┌────────

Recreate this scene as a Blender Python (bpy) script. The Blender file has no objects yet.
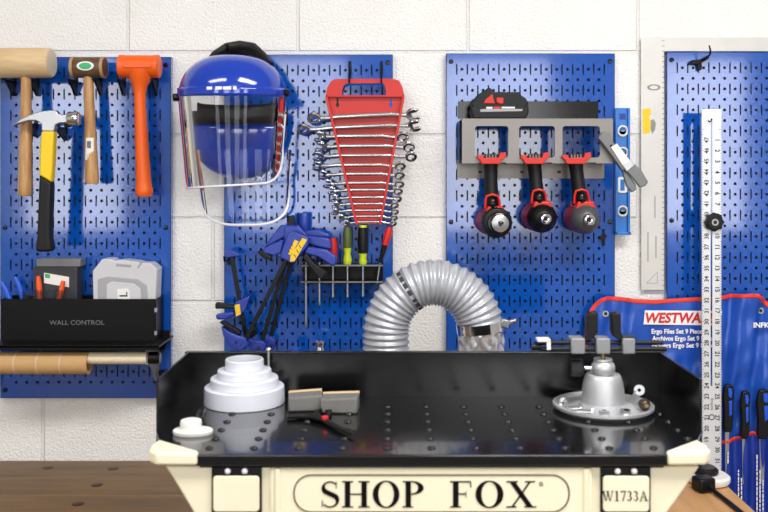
import bpy, bmesh, math, random
from mathutils import Vector, Matrix, Euler
random.seed(7)
C = bpy.context.scene.collection
sc = bpy.context.scene
PI = math.pi
# ------------------------------------------------------------------ camera numbers
F, VX, VY, D, CZ = 900.0, 394.0, 174.0, 2.19, 1.60   # focal length in px, vanishing point, distance to wall, eye height
def S(Y): return (D + Y) / F                          # metres per pixel at depth Y (wall is Y = 0, camera at Y = -D)
def W(px, py, Y):
    s = S(Y); return Vector(((px - VX) * s, Y, CZ - (py - VY) * s))
def X_(px, Y): return (px - VX) * S(Y)
def Z_(py, Y): return CZ - (py - VY) * S(Y)
def PP(pts, Y): return [(X_(a, Y), Z_(b, Y)) for a, b in pts]

# ------------------------------------------------------------------ mesh builder
class MB:
    def __init__(self): self.bm = bmesh.new()
    def faces(self, vs, fs):
        v = [self.bm.verts.new(p) for p in vs]
        for f in fs:
            try: self.bm.faces.new([v[i] for i in f])
            except ValueError: pass
        return self
    def box(self, c, s, R=None):
        c = Vector(c); h = Vector(s) / 2
        vs = []
        for dx in (-1, 1):
            for dy in (-1, 1):
                for dz in (-1, 1):
                    p = Vector((dx * h.x, dy * h.y, dz * h.z))
                    if R is not None: p = R @ p
                    vs.append(c + p)
        return self.faces(vs, [(0,1,3,2),(4,6,7,5),(0,4,5,1),(2,3,7,6),(0,2,6,4),(1,5,7,3)])
    def bx(self, x0, x1, y0, y1, z0, z1):
        return self.box(((x0+x1)/2, (y0+y1)/2, (z0+z1)/2), (abs(x1-x0), abs(y1-y0), abs(z1-z0)))
    def prism(self, pts, y0, y1):
        n = len(pts)
        vs = [(x, y0, z) for x, z in pts] + [(x, y1, z) for x, z in pts]
        return self.faces(vs, [tuple(range(n)), tuple(range(2*n-1, n-1, -1))] + [(i, (i+1) % n, n+(i+1) % n, n+i) for i in range(n)])
    def pprism(self, pts, yf, yb, Y=None):
        return self.prism(PP(pts, yf if Y is None else Y), yf, yb)
    def zprism(self, pts, z0, z1):
        n = len(pts)
        vs = [(x, y, z0) for x, y in pts] + [(x, y, z1) for x, y in pts]
        return self.faces(vs, [tuple(range(n)), tuple(range(2*n-1, n-1, -1))] + [(i, (i+1) % n, n+(i+1) % n, n+i) for i in range(n)])
    def xprism(self, pts, x0, x1):
        n = len(pts)
        vs = [(x0, y, z) for y, z in pts] + [(x1, y, z) for y, z in pts]
        return self.faces(vs, [tuple(range(n)), tuple(range(2*n-1, n-1, -1))] + [(i, (i+1) % n, n+(i+1) % n, n+i) for i in range(n)])
    def lathe(self, prof, o, ax=(0,0,1), n=32, sx=1.0, sy=1.0):
        ax = Vector(ax).normalized(); o = Vector(o)
        q = Vector((0,0,1)).rotation_difference(ax)
        rings = []
        for r, h in prof:
            if r < 1e-6:
                rings.append([self.bm.verts.new(o + q @ Vector((0,0,h)))])
            else:
                rings.append([self.bm.verts.new(o + q @ Vector((r*sx*math.cos(2*PI*k/n), r*sy*math.sin(2*PI*k/n), h))) for k in range(n)])
        for a, b in zip(rings, rings[1:]):
            for k in range(n):
                k2 = (k+1) % n
                if len(a) == 1 and len(b) == 1: continue
                if len(a) == 1: f = (a[0], b[k2], b[k])
                elif len(b) == 1: f = (a[k], a[k2], b[0])
                else: f = (a[k], a[k2], b[k2], b[k])
                self.bm.faces.new(f)
        return self
    def cyl(self, p0, p1, r0, r1=None, n=24):
        p0, p1 = Vector(p0), Vector(p1); r1 = r0 if r1 is None else r1
        L = (p1 - p0).length
        return self.lathe([(0,0),(r0,0),(r1,L),(0,L)], p0, p1 - p0, n)
    def ring(self, o, ax, ro, ri, t, n=28):
        return self.lathe([(ri,-t/2),(ro,-t/2),(ro,t/2),(ri,t/2),(ri,-t/2)], o, ax, n)
    def tube(self, pts, r, n=10, closed=False, flat=1.0, caps=True):
        pts = [Vector(p) for p in pts]; m = len(pts)
        rs = r if isinstance(r, (list, tuple)) else [r]*m
        rings = []; up = None
        for i, p in enumerate(pts):
            if closed: t = pts[(i+1) % m] - pts[i-1]
            else: t = pts[min(i+1, m-1)] - pts[max(i-1, 0)]
            t = t.normalized() if t.length > 1e-9 else Vector((0,0,1))
            if up is None:
                up = Vector((0,1,0)) if abs(t.y) < .9 else Vector((1,0,0))
            u = (up - t * up.dot(t)).normalized(); up = u
            v = t.cross(u)
            rings.append([self.bm.verts.new(p + (u*math.cos(2*PI*k/n)*flat + v*math.sin(2*PI*k/n))*rs[i]) for k in range(n)])
        prs = list(zip(rings, rings[1:])) + ([(rings[-1], rings[0])] if closed else [])
        for a, b in prs:
            for k in range(n):
                k2 = (k+1) % n
                self.bm.faces.new((a[k], a[k2], b[k2], b[k]))
        if not closed and caps:
            self.bm.faces.new(rings[0][::-1]); self.bm.faces.new(rings[-1])
        return self
    def ball(self, c, r, n=24, m=14, R=None):
        r = Vector(r) if isinstance(r, (tuple, list, Vector)) else Vector((r, r, r)); c = Vector(c)
        v0 = len(self.bm.verts)
        prof = [(math.sin(PI*i/m), -math.cos(PI*i/m)) for i in range(m+1)]
        prof[0] = (0,-1); prof[-1] = (0,1)
        self.bm.verts.ensure_lookup_table()
        self.lathe(prof, (0,0,0), (0,0,1), n)
        self.bm.verts.ensure_lookup_table()
        for v in self.bm.verts[v0:]:
            p = Vector((v.co.x*r.x, v.co.y*r.y, v.co.z*r.z))
            v.co = c + (R @ p if R is not None else p)
        return self
    def grid(self, fn, nu, nv, closed_u=False):
        g = [[self.bm.verts.new(fn(i/nu, j/nv)) for j in range(nv+1)] for i in range(nu + (0 if closed_u else 1))]
        m = len(g)
        for i in range(nu):
            for j in range(nv):
                self.bm.faces.new((g[i][j], g[(i+1) % m][j], g[(i+1) % m][j+1], g[i][j+1]))
        return self
    def text(self, s, c, h, w=None, Rm=None, depth=0.0004, spin=0.0, bold=0.0, shear=0.0):
        me = text_mesh(s, bold, shear)
        xs = [v.co.x for v in me.vertices]; ys = [v.co.y for v in me.vertices]
        cx, cy = (min(xs)+max(xs))/2, (min(ys)+max(ys))/2
        ky = h / max(1e-6, max(ys)-min(ys)); kx = ky if w is None else w / max(1e-6, max(xs)-min(xs))
        Rt = Matrix.Rotation(PI/2, 3, 'X') if Rm is None else Rm
        sp = Matrix.Rotation(spin, 3, 'Z')
        vs = []
        for v in me.vertices:
            vs.append(Vector(c) + Rt @ (sp @ Vector(((v.co.x-cx)*kx, (v.co.y-cy)*ky, depth))))
        return self.faces(vs, [tuple(p.vertices) for p in me.polygons])
    def build(self, name, mat, parent=None, bevel=0, seg=2, smooth=True, solid=0, ang=35, sub=0, norm=True, origin=None):
        bm = self.bm
        if norm: bmesh.ops.recalc_face_normals(bm, faces=bm.faces)
        if parent is not None: o0 = Vector(parent.get('_o', (0,0,0)))
        elif origin is not None: o0 = Vector(origin)
        else:
            xs = [v.co for v in bm.verts]
            lo = [min(v[i] for v in xs) for i in range(3)]; hi = [max(v[i] for v in xs) for i in range(3)]
            o0 = Vector(((lo[0]+hi[0])/2, (lo[1]+hi[1])/2, lo[2]))
        bmesh.ops.translate(bm, verts=bm.verts, vec=-o0)
        me = bpy.data.meshes.new(name); bm.to_mesh(me); bm.free()
        me.materials.append(mat)
        if smooth:
            me.polygons.foreach_set('use_smooth', [True]*len(me.polygons))
            me.set_sharp_from_angle(angle=math.radians(ang))
        o = bpy.data.objects.new(name, me); C.objects.link(o)
        if parent is not None: o.parent = parent
        else: o.location = o0
        ORI[o.name] = o0
        if solid:
            m = o.modifiers.new('solid', 'SOLIDIFY'); m.thickness = solid; m.offset = 0
        if bevel:
            m = o.modifiers.new('bevel', 'BEVEL'); m.width = bevel; m.segments = seg; m.limit_method = 'ANGLE'; m.angle_limit = math.radians(40); m.harden_normals = False
        if sub:
            m = o.modifiers.new('sub', 'SUBSURF'); m.levels = sub; m.render_levels = sub
        o['_o'] = tuple(o0)
        return o
ORI = {}
_tm = {}
def text_mesh(s, bold=0, shear=0):
    k_ = (s, bold, shear)
    if k_ not in _tm:
        cu = bpy.data.curves.new('t', 'FONT'); cu.body = s; cu.size = 1; cu.resolution_u = 3; cu.offset = bold; cu.shear = shear
        ob = bpy.data.objects.new('t', cu); C.objects.link(ob)
        dg = bpy.context.evaluated_depsgraph_get()
        _tm[k_] = bpy.data.meshes.new_from_object(ob.evaluated_get(dg))
        bpy.data.objects.remove(ob)
    return _tm[k_]
def tag(o, label, cat, group=None, kind=None):
    o['label'] = label; o['category'] = cat
    if group: o['group'] = group
    if kind: o['kind'] = kind
    return o
def thing(name, label, cat, loc, group=None):
    o = bpy.data.objects.new(name, None); C.objects.link(o); o.empty_display_size = .02
    o.location = loc; o['_o'] = tuple(Vector(loc))
    return tag(o, label, cat, group)
def structure(o): o['kind'] = 'structure'; return o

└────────

◆ **Task**:
Please take the lines from the beginning of the data above through the line holding "def PP(pts, Y): return" and transcribe them exactly, without any pictures.

◆ **Solution for this task**:
Recreate this scene as a Blender Python (bpy) script. The Blender file has no objects yet.
import bpy, bmesh, math, random
from mathutils import Vector, Matrix, Euler
random.seed(7)
C = bpy.context.scene.collection
sc = bpy.context.scene
PI = math.pi
# ------------------------------------------------------------------ camera numbers
F, VX, VY, D, CZ = 900.0, 394.0, 174.0, 2.19, 1.60   # focal length in px, vanishing point, distance to wall, eye height
def S(Y): return (D + Y) / F                          # metres per pixel at depth Y (wall is Y = 0, camera at Y = -D)
def W(px, py, Y):
    s = S(Y); return Vector(((px - VX) * s, Y, CZ - (py - VY) * s))
def X_(px, Y): return (px - VX) * S(Y)
def Z_(py, Y): return CZ - (py - VY) * S(Y)
def PP(pts, Y): return [(X_(a, Y), Z_(b, Y)) for a, b in pts]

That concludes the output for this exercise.